Electric bow thruster motors fare well as long as batteries and cables provide proper voltage. Over time, though, be prepared to replace the electric motor's brushes. Experts say the window for worn brushes opens up after two to four years, obviously depending on how often you key the motor.

Changing motor brushes requires removing and dissembling the motor and then physically measuring the remaining overall length of each brush. For the do-it-yourselfer, once disassembled, either Shop-Vac the motor or blow it clean with compressed air. Wear eye protection, and don't breathe the carbon dust. Inspect the motor brushes by pulling back brush-retaining springs to ease tension, and slide each brush back and forth in its holder. They should slide freely. Refer to the owner's manual for the minimum length.
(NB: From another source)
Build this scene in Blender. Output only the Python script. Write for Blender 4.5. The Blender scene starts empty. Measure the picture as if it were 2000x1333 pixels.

With the motor apart and new brushes on order, it's also a good idea to service the motor's commutator copper segments that wear from contact with the brushes. For a reasonable price an electric motor repair shop will chuck the motor in a lathe and true the commutator. The shop may even have the right brushes in stock.

If the boat is on the hard, remove the propeller and dutifully scrape the weeds, zebra mussels and barnacles out of the tunnel and off the propeller. Paint the tunnel and propeller with antifoulant and check that the propeller shear pin is still good. Consider installing a new one, especially since the cost is minimal. Grease the propeller shaft with marine-grade grease and replace it.

Finally, protect the bow thruster's metal component parts from the ravages of corrosion with sacrificial zincs. Give them a rub with a stiff brush to remove loose material. Any that have lost more than about half of their original metal should be replaced. Never paint zincs.

With that done, take comfort in knowing your bow should swing whenever you press the button.